Certains chocolatiers ont quant à eux choisi de travailler sur la façon de consommer la produit, comme la maison Fossier, qui propose des sucettes en chocolat spécialement pour Pâques. D’autres misent sur l’emballage, comme Weiss, avec sa boîte de six œufs de poules remplie de chocolat ou encore comme Le Petit Duc, qui est allé jusqu’à enrober ces œufs en chocolat d’une coquille.   « L’innovation, c’est ce qui porte le marché du chocolat en France, affirme Florence Pradier, secrétaire générale du syndicat de la filière.
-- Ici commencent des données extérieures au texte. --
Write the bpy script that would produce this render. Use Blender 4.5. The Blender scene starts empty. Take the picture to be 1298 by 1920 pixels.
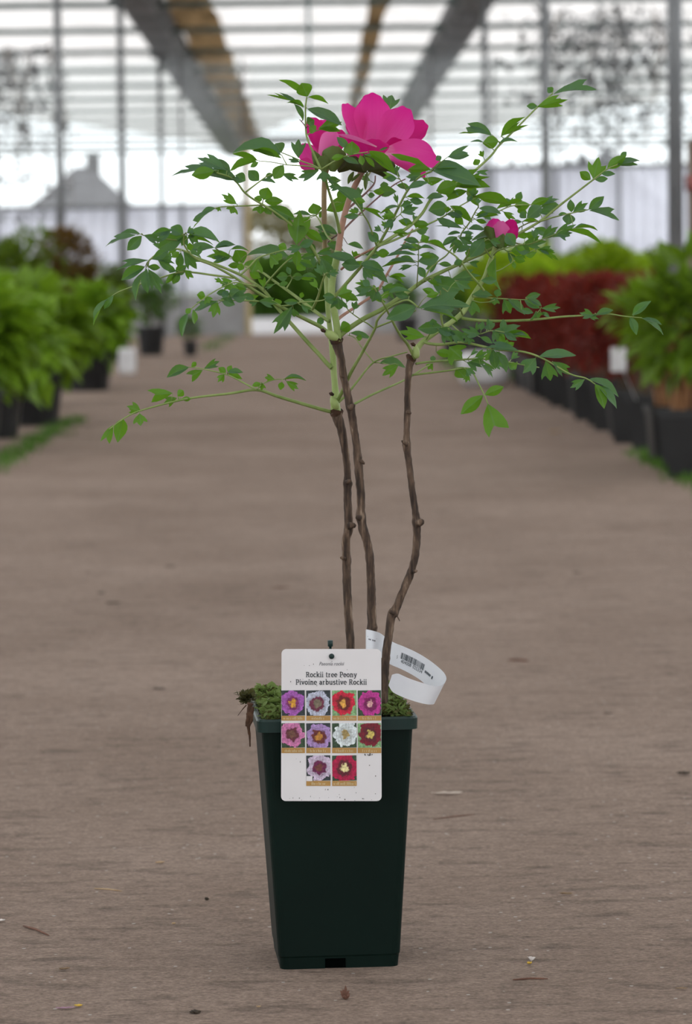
import bpy, bmesh, math, random
from mathutils import Vector, Matrix, noise as mnoise

sc = bpy.context.scene
R = random.Random(7)

# ---------------------------------------------------------------- camera
FPX = 6141.0                     # focal length in pixels of the 1298 x 1920 frame
CAM_H = 0.641
ROLL = math.radians(0.8)
yw = Vector(((585 - 649) / FPX, (960 - 525) / FPX, -1.0)).normalized()   # world +Y seen from the camera
up = Vector((-math.sin(ROLL), math.cos(ROLL), 0))
zw = (up - up.dot(yw) * yw).normalized()
xw = yw.cross(zw)
RWC = Matrix((xw, yw, zw))       # camera vector -> world vector
CAM = Vector((0, 0, CAM_H))
camd = bpy.data.cameras.new('camera')
camd.sensor_fit = 'VERTICAL'
camd.sensor_height = 36.0
camd.sensor_width = 24.3375
camd.lens = FPX / 1920 * 36.0
camd.clip_start = 0.1
camd.clip_end = 1000
camd.dof.use_dof = True
camd.dof.focus_distance = 3.06
camd.dof.aperture_fstop = 10.4
cam = bpy.data.objects.new('camera', camd)
sc.collection.objects.link(cam)
cam.matrix_world = Matrix.Translation(CAM) @ RWC.to_4x4()
sc.camera = cam

# ---------------------------------------------------------------- sky and exposure
world = bpy.data.worlds.new('overcast_sky')
sc.world = world
world.use_nodes = True
bg = world.node_tree.nodes['Background']
bg.inputs['Color'].default_value = (0.95, 0.975, 1.0, 1)
bg.inputs['Strength'].default_value = 2.05
sc.view_settings.view_transform = 'Standard'
sc.view_settings.look = 'None'
sc.view_settings.gamma = 1.0
sc.view_settings.use_curve_mapping = False
sc.view_settings.exposure = 0.0
sc.cycles.use_denoising = True
sc.cycles.max_bounces = 10
sc.cycles.transparent_max_bounces = 24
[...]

Le chocolat est l’un des produits les plus riches en termes aromatique et qui peut en même temps être associé à une infinité de goûts pour créer des mariages étonnants et détonants. »

Chocolat : la France, un marché test

Et si les Français n’ont pas la réputation d’être les plus friands d’innovations lorsqu’il est question de gastronomie, le marché du chocolat est l’exception qui confirme la règle, estime Florence Pradier. « Les consommateurs français sont en attente de nouveautés et ils n’en ont pas peur. La France est d’ailleurs souvent considérée comme un marché test. »  Stable malgré la crise, le marché du chocolat français reste à part. « C’est un aliment réellement ancré dans la consommation des Français. Bien qu’il ne soit pas un produit de première nécessité, les consommateurs ne s’en passent pas, même lorsque leur pouvoir d’achat baisse », se réjouit la représentante du secteur, qui pesait en 2012 plus de 392 000 tonnes et 2 762 millions d’euros.

Le dynamisme du marché des tablettes de chocolat

C’est le marché des tablettes qui reste le plus dynamique en France. Ces dernières comptent pour un tiers de la consommation de chocolat du pays. Et certaines chocolateries investissent en priorité ce segment. La chocolaterie Castelain réalise par exemple 50 % de son chiffre d’affaires grâce aux seules tablettes. Et les ventes poursuivent d’ailleurs leur essor. C’est l’une des grandes particularités de la France, en plus de son amour inconditionnel pour le chocolat noir– il représente 30 % du chocolat consommé en France. Par ailleurs, le marché intérieur stagne, les exportations décollent progressivement. En 2012, elles ont augmenté de 0,3 % en valeur mais de 7,6 % en volume, bien que la France ait parallèlement perdu des parts de marché face à l’Allemagne, les Pays-Bas ou les États-Unis, dont le rythme de croissance des exportations est plus soutenu. La balance commerciale du secteur est d’ailleurs encore largement dans le rouge en France, avec un déficit de 200 millions d’euros en 2012 sur les produits semi-finis et finis. A noter tout de même que ce déficit est en baisse. Il était en effet de plus de 350 millions en 2011.

Pays tiers : un fort potentiel de croissance pour les chocolatiers français

La France exporte encore majoritairement en Europe, mais il existe de réels potentiels de croissance hors UE, et notamment en Chine, en Inde, aux Émirat Arabes Unis, en Indonésie ou encore en Russie. Des pays où la France peut faire valoir son savoir-faire ancestral ainsi que la qualité de ces produits en termes de goût et de matières premières. « Les marchés étrangers, en particulier les États-Unis et la Russie, apprécient beaucoup le chocolat français, estime Christine Eysseric-Rocca. Le chocolat noir et les truffes sont nos produits phares à l’international. » Le groupe enregistre d’ailleurs près de la moitié de son chiffre d’affaires en dehors de l’Hexagone.   Ces nouvelles perspectives de développement tombent à point nommé alors que la hausse et la volatilité des cours des matières premières continuent de pénaliser le secteur. « Les cours du cacao ont augmenté de 93 % entre 2006 et 2013, affirme Florence Pradier. Dans le même temps, l’indice des prix du chocolat n’a augmenté que de 9 % contre 15 % pour celui des produits alimentaires. » Les entreprises absorbent pour l’instant le différentiel, mais cette configuration semble difficilement tenable sur le long terme, sachant que le cacao peut représenter jusqu’à 70 % du prix de revient d’une tablette. Et cela, sans même évoquer la possible pénurie de chocolat à l’horizon 2020.